Malibu Stacy has a monochromatic hat
I have spoken, frequently, of the stupid ding dang camera, the thing that instantly becomes part of your personal brand once you buy it. On the one hand, there is no need for another camera. Cameras are solved now to me, personally. I bought this camera the same way most people buy a car or refrigerator: you get it, use it, turn your brain off, don’t think about it until you have to. In the meantime, you sometimes take a step back, look at the object, see all of the lived-in dings & scuffs it’s suffered, and admire where you’ve been with it. I went through a lot of personal transformation in 2020–1 and feel like I’m living a second life in many ways, and the arrival of this object on April 09, 2021 is a non-negligible part of that.

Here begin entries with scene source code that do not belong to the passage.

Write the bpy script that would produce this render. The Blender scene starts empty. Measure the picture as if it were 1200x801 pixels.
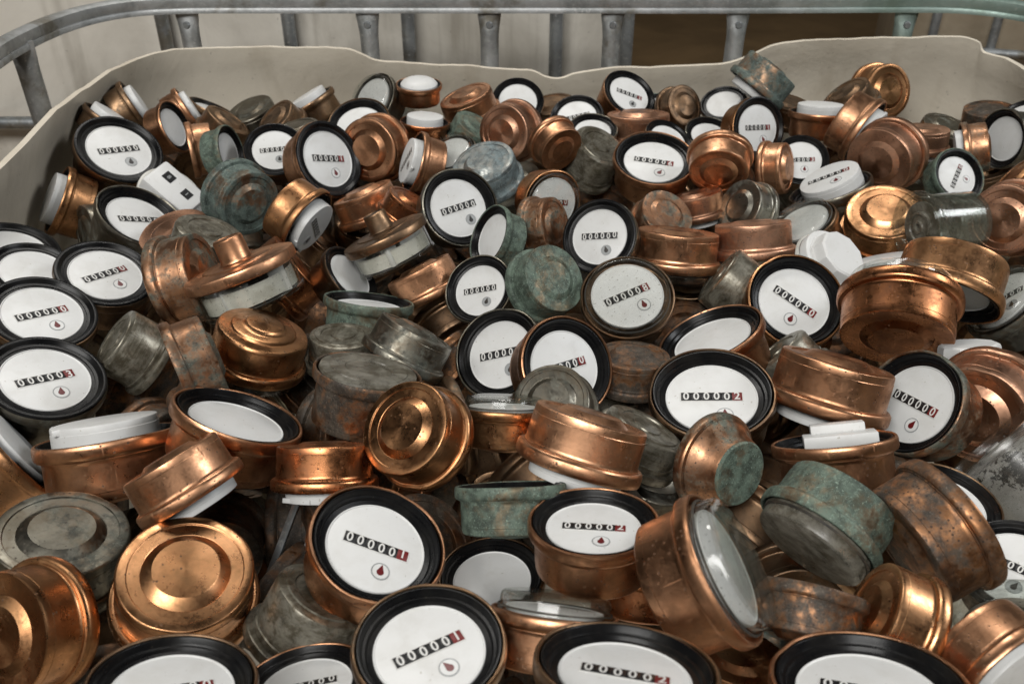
import bpy, bmesh, math, random
from mathutils import Vector, Quaternion, Matrix, noise
random.seed(11)
scene = bpy.context.scene
COL = scene.collection
R = 0.042            # flange radius of a meter in metres

# ------------------------------------------------------------------ camera
cam_data = bpy.data.cameras.new('camera')
cam = bpy.data.objects.new('camera', cam_data)
COL.objects.link(cam)
cam.location = (0, 0, 0.38)
cam.rotation_euler = (math.radians(90 - 33), 0, 0)
cam_data.sensor_width = 36
cam_data.lens = 36 * 1040 / 1200
cam_data.clip_start = 0.01
cam_data.clip_end = 60
cam_data.dof.use_dof = True
cam_data.dof.focus_distance = 0.66
cam_data.dof.aperture_fstop = 13
scene.camera = cam
# ------------------------------------------------------------------ world and lamps
world = bpy.data.worlds.new('World')
scene.world = world
world.use_nodes = True
bg = world.node_tree.nodes['Background']
bg.inputs[0].default_value = (0.92, 0.95, 1.0, 1)
bg.inputs[1].default_value = WORLD_STRENGTH = 0.010
def area(name, loc, target, size, size_y, power, col):
    d = bpy.data.lights.new(name, 'AREA')
    d.shape = 'RECTANGLE'; d.size = size; d.size_y = size_y; d.energy = power; d.color = col
    o = bpy.data.objects.new(name, d); COL.objects.link(o)
    o.location = loc
    o.rotation_euler = (Vector(target) - Vector(loc)).to_track_quat('-Z', 'Y').to_euler()
    return o
area('hall_doorway', (-0.9, -2.0, 2.85), (0, 0.8, 0), 2.8, 1.2, 136, (1.0, 0.985, 0.955))
area('hall_ceiling_lamp', (-0.3, 2.2, 2.9), (0, 0.9, 0), 2.2, 0.4, 44, (1.0, 0.97, 0.92))
area('side_fill', (2.4, 0.6, 1.8), (0, 0.8, 0), 0.9, 0.7, 28, (0.96, 0.98, 1.0))  # added fill light from the right, raised to brighten the sideways capped dial
scene.view_settings.view_transform = 'Standard'
scene.view_settings.look = 'None'
scene.view_settings.exposure = -0.08
scene.view_settings.gamma = 1
scene.view_settings.use_curve_mapping = False
scene.cycles.use_denoising = True
scene.cycles.max_bounces = 7
scene.cycles.transmission_bounces = 8
scene.cycles.glossy_bounces = 4
scene.cycles.diffuse_bounces = 1
scene.cycles.transparent_max_bounces = 14
scene.cycles.use_adaptive_sampling = True
scene.cycles.adaptive_threshold = 0.025
scene.cycles.caustics_reflective = False
scene.cycles.caustics_refractive = False
scene.cycles.sample_clamp_indirect = 4

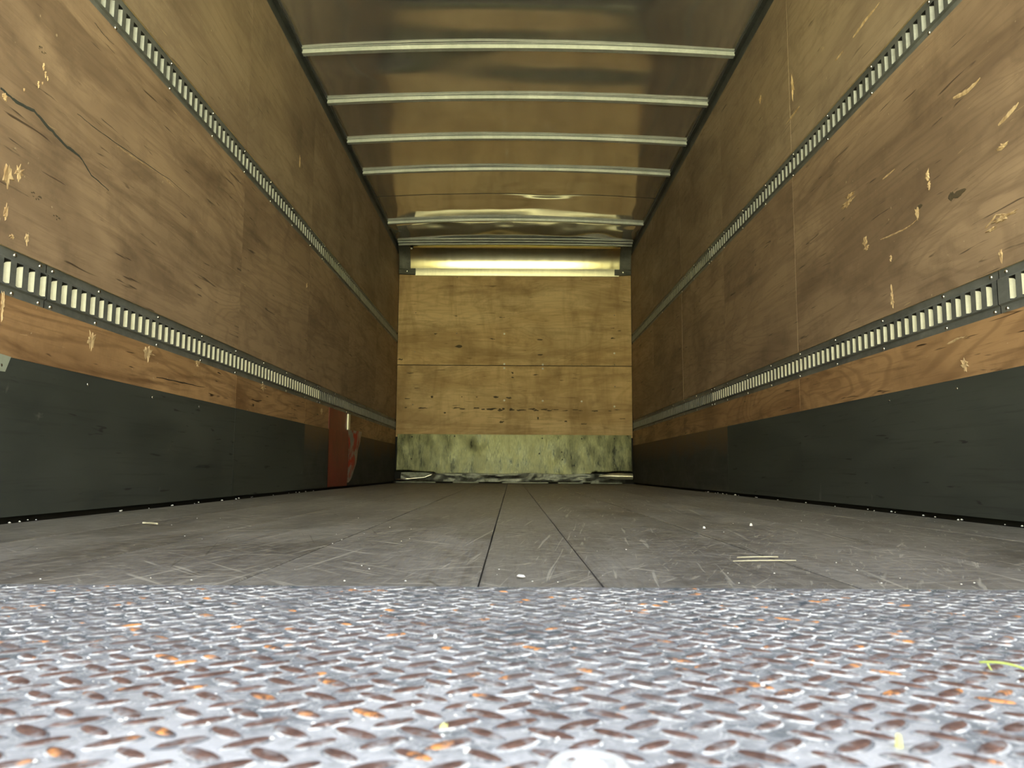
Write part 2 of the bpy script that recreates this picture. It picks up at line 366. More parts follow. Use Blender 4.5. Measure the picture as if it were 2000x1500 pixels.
# front bulkhead
b = MB(); b.box(-1.32, 1.32, 8.16, 8.24, -.1, 2.64); wb = structure(b.build('wall_back', M_dark))
for z0, z1 in ((.470, 1.2155), (1.2225, 2.19)):
    b = MB(); b.box(-1.226, 1.226, YB, 8.16, z0, z1, 1, {2: 0}); b.build('plywood_panel', [M_back, M_dark], wb)

# ------------------------------------------------------------------ tread plate with raised lugs
plate = thing('tread_plate', 'rust-flecked steel tread plate across the open tail of the box', 'floor plate')
b = MB(); b.box(-1.226, 1.226, .05, Y0 - .002, -.03, -.002); b.box(-1.226, 1.226, Y0 - .030, Y0 - .0025, -.09, -.03)
b.build('plate_sheet', M_plate, plate)
def lug_mesh(mb, cx, cy, ang, ln=.0235, wd=.0064, h=.0019, z=-.002):
    ca, sa = math.cos(ang), math.sin(ang); n = 12; rings = []
    for (fl, fw_, hh) in ((1.30, 1.95, .00006), (1.12, 1.40, h * .5), (.98, 1.0, h * .88), (.72, .5, h)):
        rg = []
        for k in range(n):
            t = 2 * math.pi * k / n; a, c_ = math.cos(t), math.sin(t)
            px = ln / 2 * fl * a; py = wd / 2 * fw_ * math.copysign(abs(c_) ** 1.15, c_)
            rg.append((cx + px * ca - py * sa, cy + px * sa + py * ca, z + hh))
        rings.append(rg)
    vs = [p for r_ in rings for p in r_]
    for g_ in range(3):
        mb.add(rings[g_] + rings[g_ + 1], [(k, (k + 1) % n, n + (k + 1) % n, n + k) for k in range(n)], 1 if g_ < 1 else 0)
    mb.add(rings[3], [tuple(range(n))], 0)
PX, PY, A = .0325, .0310, R(37)
protos = []
for sgn in (1, -1):
    b = MB(); lug_mesh(b, 0, 0, sgn * A); protos.append(b.mesh('tread_lug', [M_lug, M_skirt], True))
pos = []
for i in range(-40, 41):
    for j in range(0, 30):
        for q in (0, 1):
            x = -.2980 + PX * (i + .5 * q); y = .3779 + PY * (j - 8 + .5 * q)
            if abs(x) < 1.205 and .075 < y < Y0 - .018: pos.append((x, y, q))
def scaled(me, k):
    c_ = me.copy(); c_.transform(Matrix.Diagonal((k, k, 1, 1))); return c_
variants = [[scaled(p, k) for k in (.82, .92, 1.0, 1.08)] for p in protos]
vis = lambda x, y: abs((x - CAM.x) * FPX / (y * .994 - .014)) < 1010 and y > .35
near = sorted([p for p in pos if vis(p[0], p[1])], key=lambda p: p[1])[:300]
ns = set(near)
for x, y, q in near:
    if abs(x - .0095) < .012 and abs(y - .364) < .012: continue
    # one diagonal per sub-lattice
    put('tread_lug', random.choice(variants[1 - q]), plate, (x + random.uniform(-.0009, .0009), y + random.uniform(-.0009, .0009), 0), random.uniform(-.06, .06))
b = MB()
for p in pos:
    if p not in ns: k = random.uniform(.82, 1.08); lug_mesh(b, p[0] + random.uniform(-.001, .001), p[1] + random.uniform(-.001, .001), (-A if p[2] == 0 else A) + random.uniform(-.07, .07), .0235 * k, .0064 * k)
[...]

There are others, of course. Progress mandates it. They made a new version of the same thing you’ve got, and I flatly don’t care about it. I don’t care that the sensor has more pixels. I don’t care that there’s a charge port. I definitely don’t care about the flip screen, which is something that actively hurts its design and which nobody in their right mind really asked for.
What’s more interesting is the alternate models. There is a version of my camera that removed all of the color pixels from the sensor and hence only takes photos in black & white. In practice, this means you can shoot at a massively higher ISO with relatively no increase in grain, and much higher tonal definition. I don’t shoot in monochrome, I’ve never converted a single photo of mine to monochrome, and yet I remain strangely curious about this. It takes the idea of constraint that’s inherent in my existing camera – prime lens, frame as you go, crop as needed – and adds something new to it, something worth thinking & talking about.
The new model has a sibling now, too: a 43mm f/2 with everything else the same in a lighter-gray case. These are both things I never asked for, since I love to shoot both wide & low-light, but I get why they made this. And really, its existence at all is interesting, since theoretically you can just slap a different lens on the same body and charge 7 stacks for it, and some people will collect that. Not me, but people.
The merciful thing is that both of these are so price-prohibitive that I would never in my right mind buy either of them, and the mere act of collecting different versions of my camera would fully relitigate my relationship to the original thing in a way that goes against my whole values & reasoning around why I carry the thing in the first place.
I get the existence of the 43mm model, but the black & white one seems to speak to a we did this because we could sort of mindset, and so who is it for? How does the object change you as you start to work with it? It’s the sort of thing that you’re unlikely to find in the wild. You’re also unlikely to know anyone who owns one. So you end up going on this solo journey around the thing, and then you write some text about it.